Triangulating

JUST AS COMPARING BIBLE TRANSLATIONS HELPS US UNDERSTAND both specific passages and the Bible as a whole, so comparing religious traditions helps us understand both specific traditions and religious phenomena more broadly. Comparative study brings witnesses with differing points of view into play, in the hope they’ll clarify one another.

Last week, while re-reading The Cloud of Unknowing, I realized that for decades I’ve been using Christian spirituality (mysticism), Eastern wisdom (Buddhist and Daoist, mostly), and C. G. Jung’s Analytical Psychology comparatively to understand not only each of those three traditions, but also religious experience as a whole.

Because I’m a lifelong Episcopalian, mainline Protestant Christianity is and always has been my spiritual core. When my Sunday school classmates and I reached adolescence, however, our parish chose to prepare us for confirmation with a boring, semi-formal course on Reformation history. When it came time for the course’s final exam, I walked out without taking it, and felt God’s presence more deeply than at any time during the course or during Sunday worship. (There’s a bit of irony for you.) Reading the Gospel of Matthew, a few years later, left me with an indelible impression that the disciples seemed to understand very little of what Jesus might be up to. My disillusionment with “religion” was complete, and off I went to college.

During my junior year in college, Huston Smith opened my mind to the spiritual wonders of the East, not personally but through his classic book on the world’s religions. As I read the book for a religious studies course, I filled the margins of the pages on Hinduism and Buddhism and Daoism with a flood of enthusiastic notes, “Far out!” chief among them. (It was 1973, after all.) These Eastern religions, according to Smith, focused on direct experience and expanding consciousness, not on devotion to institutional traditions. Amazing!

Meanwhile, in another religious studies course that same semester, I encountered C. G. Jung for the first time, and intuitively knew his theory was “true.” Here was a psychology that took religion and religious experience seriously, a theory that didn’t dismiss religion but accepted it as a source of meaning in life. Although reading Jung was a challenge, the payout seemed worth the struggle.

By the time I graduated from college with majors in both religious studies and social studies, all three components of my comparative triad were in place and a lifelong process of triangulation was underway.

At first, I concentrated on deepening my understanding of Jungian theory and Eastern spirituality, reading and re-reading volume after volume of Jung’s Collected Works and one Buddhist or Daoist text after another. The modern translations of classic Eastern texts seemed reasonably straightforward, and Jungian theory helped me make sense of their spiritual concepts by “translating” them into psychological terms.

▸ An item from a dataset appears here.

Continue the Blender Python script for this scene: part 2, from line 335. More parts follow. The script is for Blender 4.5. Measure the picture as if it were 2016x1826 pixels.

From time to time, the mystical tradition of Christianity popped up in these readings, prompting me to begin exploring an aspect of Christianity my Protestant upbringing had ignored almost entirely. Reading John of the Cross, Meister Eckhart, Teresa of Avila, Brother Lawrence, Catherine of Siena, and others turned out to be doubly challenging. The devotional language in which these spiritual virtuosos spoke was full of maddeningly archaic metaphors describing ineffably transcendent experiences.

As I read and re-read these mystics, I began to feel deep resonances between their Christian metaphors and Eastern wisdom and Jungian theory. Despite their differences in language, Christians, Buddhists and Daoists seemed to be talking about essentially similar experiences. Even though Jung surely was influenced in part by these same spiritual traditions during a lifetime of developing and refining his psychological model, the empirical data and phenomenological method he used kept his insights scientific — in spite of the symbolic language he often used to “explain” the mysteries of the human soul and spirit.

So, these traditions, with their distinct languages and points of view, became the core comparative elements that ever since have helped me understand religious experience. Now, each time I triangulate depth psychology, devotional mysticism and spiritual wisdom, I get both an intuitive reading of a common source — a no-thing that is no-where — and a meaningful glimpse into the dark night, the cloud of unknowing, the dao that is not “dao,” the all-encompassing fullness that is empty.